Un par de apuntes antes de concluir:
— Uno: nunca he llegado a explicarme cómo mi
hermano me llevó hasta el la Cruz Roja, me dejó allí y corrió a avisar a mi tío —su
casa estaba muy cerca— y después fue a la nuestra a comunicárselo a nuestra madre.
¿Qué se le pasó por la cabeza para actuar así? Cada vez que he pensado en ello llego
a la conclusión que lo más conveniente que pudo suceder fue que yo recibiera la
pedrada, porque si la víctima hubiera sido él, juro que no habría
sabido qué hacer, ni hubiéramos llegado a la Casa de Socorro, ni buscado a mi tío,
ni a mi madre, ni nada de nada. Me habría quedado en la calle llorando y Dios
sabe quién se hubiera ocupado del asunto.

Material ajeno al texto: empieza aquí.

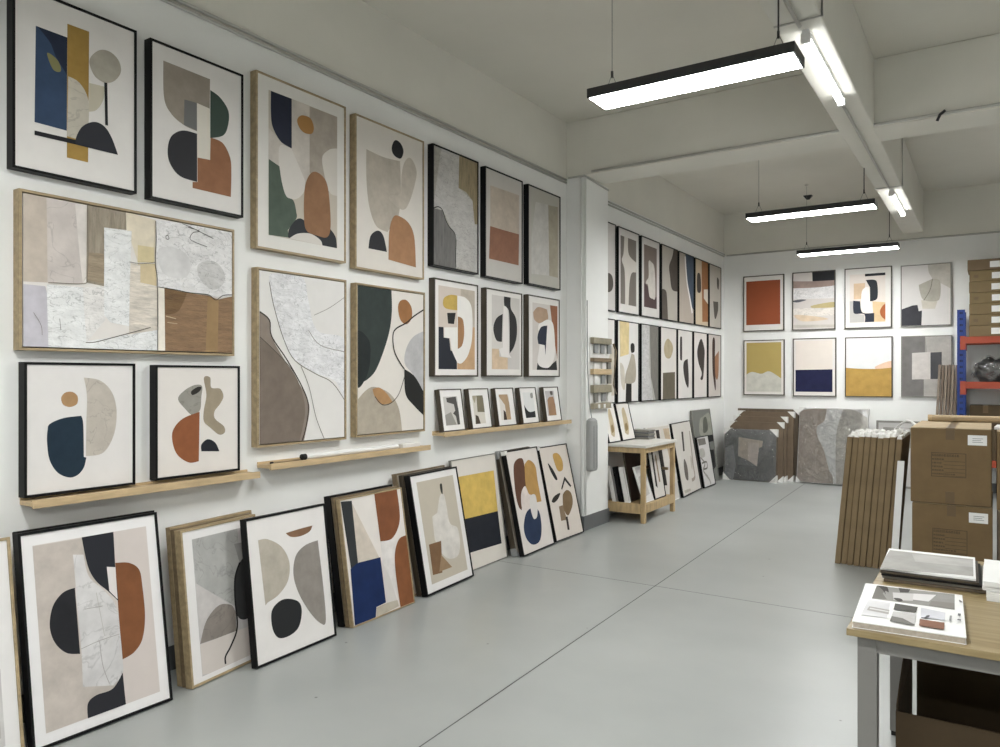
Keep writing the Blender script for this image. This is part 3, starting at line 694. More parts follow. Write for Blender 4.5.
# F6
s6 = lean_sheet(*cp(c8, (285, 160), (447, 130), (503, 538), (330, 607)), depth=0.025, name='F6')
picture('framed_print', 'thin-framed colour field print, mustard yellow above navy', 'picture', s6, M['grey_wood'], '''
 c3a04e~w p 300,225 447,198 463,358 320,393
 1e2129~w p 320,393 463,358 478,485 335,528'''.split('\n'), c8, 'c8c2b5', depth=0.025, fw=0.006, group=GL, gain=1.08)
# F7, F8 with foam corners
def corner_guards(t, sh, which, size=0.05, mt=None, depth=0.045, th=0.004):
    for cx, cy in which:
        o = MB(); a = cx*sh.w; b_ = cy*sh.h; dx = -size if cx else size; dy = -size if cy else size
        e = th
        p = [sh.P(a-(e if dx > 0 else -e), b_-(e if dy > 0 else -e), e), sh.P(a+dx, b_-(e if dy > 0 else -e), e), sh.P(a-(e if dx > 0 else -e), b_+dy, e)]
        k = -sh.n*(depth+2*e)
        i = len(o.v); o.v += p+[q+k for q in p]; kk = o.mi(mt or M['foam'])
        for f in ((0, 1, 2), (5, 4, 3), (0, 3, 4, 1), (1, 4, 5, 2), (2, 5, 3, 0)): o.f.append([i+j for j in f]); o.m.append(kk)
        o.build('corner_protector', t, bevel=0.003)
s7 = lean_sheet(*cp(c8, (497, 125), (612, 103), (688, 485), (567, 537)), depth=0.045, name='F7')
t7 = picture('framed_print', 'black-framed print of brown, ochre, white and blue ovals leaning near the pillar', 'picture', s7, M['black'], '''
 583528~w m 525,200 530,165 550,150 565,165 575,260 562,300 557,355* 545,340 533,290
 a67b44~w m 568,175* 585,157 610,180 620,240 635,320* 600,320 575,270
 c9beb4~w s 555,290 570,260 585,290 600,300 590,345 560,350
 22304b~w s 565,420 575,365 600,345 625,360 635,420 628,475 600,490 575,465
 c5c0b8 s 590,300 610,295 618,340 617,380 603,387 590,340'''.split('\n'), c8, 'c9c2b8', depth=0.045, fw=0.009, group=GL, gain=1.08)
corner_guards(t7, s7, [(0, 1)], 0.035)
b7_ = blank_behind(s7, 1, 'dark wood frame with a grey corner guard behind the four-ovals print', M['dkwood'], left=0.02, back=0.066, depth=0.05)
corner_guards(b7_, shifted(s7, 0.066, 0.02), [(0, 0), (0, 1)], 0.07, M['greyp'], 0.05)
s8 = lean_sheet(*cp(c8, (635, 110), (722, 90), (803, 440), (695, 480)), depth=0.045, name='F8')
t8 = picture('framed_print', 'black-framed print of dark leaves on a stem with brown pods, against the pillar', 'picture', s8, M['black'], '''
 b08647~w s 680,135 700,132 717,160 718,195 700,200 685,165
 1d1d1d s 660,170 680,195 697,230 690,235 672,205
 222222 p 712,270 725,222 752,258 748,264 727,238 716,275
 2a2620 s 675,320 685,300 708,287 700,310 685,325
 705840~w s 720,290 735,275 752,290 757,330 740,375 722,350 718,310
 7d6a55~w p 703,340 718,335 735,392 712,397
 2d2420 l8 733,380 738,410 741,432'''.split('\n'), c8, 'c4bbae', depth=0.045, fw=0.009, group=GL, gain=1.08)
corner_guards(t8, s8, [(0, 1)], 0.03)

# ------------------------------------------------------------------ narrow frames on the recessed wall
FF = XF+0.034
def row(tops, bots, xs, crop_, specs, group):
    for (xa, xb), (lab, paper, mq, art) in zip(xs, specs):
        yt = lambda x: tops[1]+(x-tops[0])*tops[2]
        yb = lambda x: bots[1]+(x-bots[0])*bots[2]
        sh = wall_sheet([(xa, yt(xa)), (xb, yt(xb)), (xb, yb(xb)), (xa, yb(xa))], FF)
        picture('narrow_framed_print', lab, 'picture', sh, M['black'], art.split('|'), crop_, paper, depth=0.032, fw=0.012, gain=1.15, group=group, matq=mq, step=0.0006)
T1, B1 = (608.8, 221.8, 0.410), (608, 310.6, 0.163)
row(T1, B1, [(601.0, 616), (618.6, 639.4), (641.6, 660), (661.9, 678), (679.2, 694.2), (695.4, 708.6), (709.6, 721.3)], e6, [
 ('pale narrow print with dark half disc, partly behind the pillar, upper row', 'b8b4ac', None, '4d4742~w s 50,435 80,445 90,500 80,545 50,550'),
 ('narrow print of a white vase-like figure on brown grey panels, upper row', 'c0bcb3', ('c4c0b8', '6b645d', [(142, 172), (248, 212), (243, 655), (137, 635)]), 'bdb7ab m 165,175* 190,185* 195,300 248,360* 243,425* 215,430 200,500 193,660* 170,655* 170,500 165,400 148,340 160,290'),
 ('narrow print of a white standing shape over a plum base, upper row', 'c0bcb3', ('c4c0b8', '72655d', [(300, 232), (388, 265), (382, 675), (298, 655)]), '4b393a~w p 296,490 325,520 335,590 355,605 375,595 390,590 390,690 290,670|c2bcb0~w s 330,350 350,355 370,400 375,590 355,602 335,585 325,510 312,500 315,480 330,450'),
 ('narrow beige print with dark brown curves at both corners, upper row', 'a7a198', None, '4a423c~w m 500,265* 540,285* 535,555* 490,540 475,450 470,380 490,320|504841~w m 410,535* 445,545 455,600 462,760* 410,750*'),
 ('narrow print with slate blue curved panel and white edge, upper row', 'a3988d', None, '424d5c~w m 580,300* 650,325* 650,700* 625,660 610,600 590,480 585,400|d0cdc8 l8 578,315 583,400 592,500 610,600 626,700'),
 ('narrow print with burnt orange band and dark lozenge, upper row', 'b5a68f', None, '8c5839~w p 690,335 745,360 745,760 695,760|c4bba9 p 705,540 733,540 733,640 705,600|3c3630 s 660,440 680,440 685,550 660,550'),
 ('narrow pale print with two grey pods, upper row beside the corner', 'aaa59c', None, '4c463f s 795,460 808,480 805,540 795,520|55504a~w m 768,620* 802,625* 800,690 780,740')],
 'narrow black-framed prints in the upper row of the recessed wall')
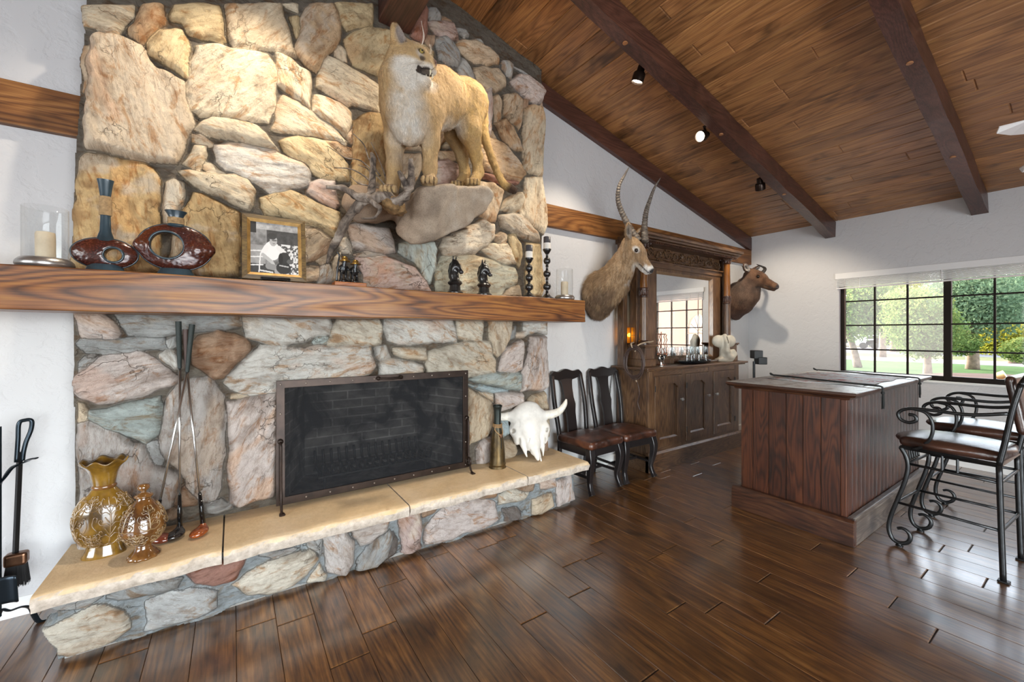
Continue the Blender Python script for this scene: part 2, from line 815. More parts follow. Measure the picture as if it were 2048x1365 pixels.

— Dos: no por aquello no he tirado piedras
durante mi vida, que sí lo he hecho y en numerosas ocasiones, sobre todo en los
ríos, en aguas remansadas y con cantos planos, haciéndolos saltar sobre el agua,
pugnando con otros a ver quien hacía más “ranas”. Nunca lo he hecho en
condiciones en las que intuyera algún peligro, que aquello aún lo he olvidado y
ha quedado impreso en mi memoria de manera imborrable. Y por supuesto, nada de
tirachinas, nunca, nunca he tenido uno, y mis hijos tampoco.
Otro apunte, este ya es final: llegué a saber quién
fue el que lanzó la piedra, su filiación y domicilio, lo conocí y nos vimos en
numerosas ocasiones a lo largo de su vida —alguien me dijo, hace mucho tiempo,
que había fallecido—, pero nunca le dije nada, ni él a mí tampoco, a pesar de
que los dos conocíamos perfectamente esta historia.